— Problem to solve —
Would you transcribe all of the data exactly, down to the last character?

** start Information supplied **

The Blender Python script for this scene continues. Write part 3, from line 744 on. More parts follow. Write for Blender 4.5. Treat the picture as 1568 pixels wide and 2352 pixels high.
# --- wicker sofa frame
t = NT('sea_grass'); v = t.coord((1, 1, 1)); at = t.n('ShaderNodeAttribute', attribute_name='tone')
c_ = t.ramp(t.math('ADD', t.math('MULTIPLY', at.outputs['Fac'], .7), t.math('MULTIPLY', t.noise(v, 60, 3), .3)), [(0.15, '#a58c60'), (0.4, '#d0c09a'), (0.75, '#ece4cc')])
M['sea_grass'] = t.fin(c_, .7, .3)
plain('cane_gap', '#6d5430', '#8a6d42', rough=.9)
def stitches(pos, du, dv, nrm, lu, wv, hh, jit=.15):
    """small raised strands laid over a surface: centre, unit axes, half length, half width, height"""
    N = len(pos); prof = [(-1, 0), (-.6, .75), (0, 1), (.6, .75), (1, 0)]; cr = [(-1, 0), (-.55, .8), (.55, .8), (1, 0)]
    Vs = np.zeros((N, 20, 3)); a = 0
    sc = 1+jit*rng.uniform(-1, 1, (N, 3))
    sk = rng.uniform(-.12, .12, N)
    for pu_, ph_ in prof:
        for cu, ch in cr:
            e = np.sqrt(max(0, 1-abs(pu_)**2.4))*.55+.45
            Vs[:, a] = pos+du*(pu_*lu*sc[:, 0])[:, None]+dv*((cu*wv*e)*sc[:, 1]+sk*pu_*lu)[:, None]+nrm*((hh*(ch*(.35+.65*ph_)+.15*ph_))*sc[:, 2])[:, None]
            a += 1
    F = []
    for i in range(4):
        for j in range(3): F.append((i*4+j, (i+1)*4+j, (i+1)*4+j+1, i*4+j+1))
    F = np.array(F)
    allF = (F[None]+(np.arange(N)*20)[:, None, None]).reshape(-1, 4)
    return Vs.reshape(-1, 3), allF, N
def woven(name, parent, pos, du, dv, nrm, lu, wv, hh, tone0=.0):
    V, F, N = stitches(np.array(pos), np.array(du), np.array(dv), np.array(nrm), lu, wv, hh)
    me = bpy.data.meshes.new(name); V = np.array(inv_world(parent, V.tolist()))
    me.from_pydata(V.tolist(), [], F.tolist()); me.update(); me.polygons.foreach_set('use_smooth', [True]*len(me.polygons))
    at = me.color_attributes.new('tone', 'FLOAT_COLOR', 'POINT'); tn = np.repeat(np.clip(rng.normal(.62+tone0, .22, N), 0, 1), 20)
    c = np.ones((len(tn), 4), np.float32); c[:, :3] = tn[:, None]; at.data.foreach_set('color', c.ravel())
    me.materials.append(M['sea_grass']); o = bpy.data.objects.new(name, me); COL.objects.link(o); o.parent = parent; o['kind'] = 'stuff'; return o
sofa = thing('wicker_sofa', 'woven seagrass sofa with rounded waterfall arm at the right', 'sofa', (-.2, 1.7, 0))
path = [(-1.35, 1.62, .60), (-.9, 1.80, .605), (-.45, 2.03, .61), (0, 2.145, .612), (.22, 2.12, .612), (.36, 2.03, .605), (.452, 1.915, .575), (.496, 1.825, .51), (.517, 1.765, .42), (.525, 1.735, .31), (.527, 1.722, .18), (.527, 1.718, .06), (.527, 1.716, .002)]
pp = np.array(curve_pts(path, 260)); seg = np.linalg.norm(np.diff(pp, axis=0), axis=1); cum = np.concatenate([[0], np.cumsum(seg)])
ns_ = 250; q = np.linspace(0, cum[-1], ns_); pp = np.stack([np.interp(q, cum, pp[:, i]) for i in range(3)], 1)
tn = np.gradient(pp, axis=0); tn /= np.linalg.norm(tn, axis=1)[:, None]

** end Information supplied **

— Solution to the problem —
The Blender Python script for this scene continues. Write part 3, from line 744 on. More parts follow. Write for Blender 4.5. Treat the picture as 1568 pixels wide and 2352 pixels high.
# --- wicker sofa frame
t = NT('sea_grass'); v = t.coord((1, 1, 1)); at = t.n('ShaderNodeAttribute', attribute_name='tone')
c_ = t.ramp(t.math('ADD', t.math('MULTIPLY', at.outputs['Fac'], .7), t.math('MULTIPLY', t.noise(v, 60, 3), .3)), [(0.15, '#a58c60'), (0.4, '#d0c09a'), (0.75, '#ece4cc')])
M['sea_grass'] = t.fin(c_, .7, .3)
plain('cane_gap', '#6d5430', '#8a6d42', rough=.9)
def stitches(pos, du, dv, nrm, lu, wv, hh, jit=.15):
    """small raised strands laid over a surface: centre, unit axes, half length, half width, height"""
    N = len(pos); prof = [(-1, 0), (-.6, .75), (0, 1), (.6, .75), (1, 0)]; cr = [(-1, 0), (-.55, .8), (.55, .8), (1, 0)]
    Vs = np.zeros((N, 20, 3)); a = 0
    sc = 1+jit*rng.uniform(-1, 1, (N, 3))
    sk = rng.uniform(-.12, .12, N)
    for pu_, ph_ in prof:
        for cu, ch in cr:
            e = np.sqrt(max(0, 1-abs(pu_)**2.4))*.55+.45
            Vs[:, a] = pos+du*(pu_*lu*sc[:, 0])[:, None]+dv*((cu*wv*e)*sc[:, 1]+sk*pu_*lu)[:, None]+nrm*((hh*(ch*(.35+.65*ph_)+.15*ph_))*sc[:, 2])[:, None]
            a += 1
    F = []
    for i in range(4):
        for j in range(3): F.append((i*4+j, (i+1)*4+j, (i+1)*4+j+1, i*4+j+1))
    F = np.array(F)
    allF = (F[None]+(np.arange(N)*20)[:, None, None]).reshape(-1, 4)
    return Vs.reshape(-1, 3), allF, N
def woven(name, parent, pos, du, dv, nrm, lu, wv, hh, tone0=.0):
    V, F, N = stitches(np.array(pos), np.array(du), np.array(dv), np.array(nrm), lu, wv, hh)
    me = bpy.data.meshes.new(name); V = np.array(inv_world(parent, V.tolist()))
    me.from_pydata(V.tolist(), [], F.tolist()); me.update(); me.polygons.foreach_set('use_smooth', [True]*len(me.polygons))
    at = me.color_attributes.new('tone', 'FLOAT_COLOR', 'POINT'); tn = np.repeat(np.clip(rng.normal(.62+tone0, .22, N), 0, 1), 20)
    c = np.ones((len(tn), 4), np.float32); c[:, :3] = tn[:, None]; at.data.foreach_set('color', c.ravel())
    me.materials.append(M['sea_grass']); o = bpy.data.objects.new(name, me); COL.objects.link(o); o.parent = parent; o['kind'] = 'stuff'; return o
sofa = thing('wicker_sofa', 'woven seagrass sofa with rounded waterfall arm at the right', 'sofa', (-.2, 1.7, 0))
path = [(-1.35, 1.62, .60), (-.9, 1.80, .605), (-.45, 2.03, .61), (0, 2.145, .612), (.22, 2.12, .612), (.36, 2.03, .605), (.452, 1.915, .575), (.496, 1.825, .51), (.517, 1.765, .42), (.525, 1.735, .31), (.527, 1.722, .18), (.527, 1.718, .06), (.527, 1.716, .002)]
pp = np.array(curve_pts(path, 260)); seg = np.linalg.norm(np.diff(pp, axis=0), axis=1); cum = np.concatenate([[0], np.cumsum(seg)])
ns_ = 250; q = np.linspace(0, cum[-1], ns_); pp = np.stack([np.interp(q, cum, pp[:, i]) for i in range(3)], 1)
tn = np.gradient(pp, axis=0); tn /= np.linalg.norm(tn, axis=1)[:, None]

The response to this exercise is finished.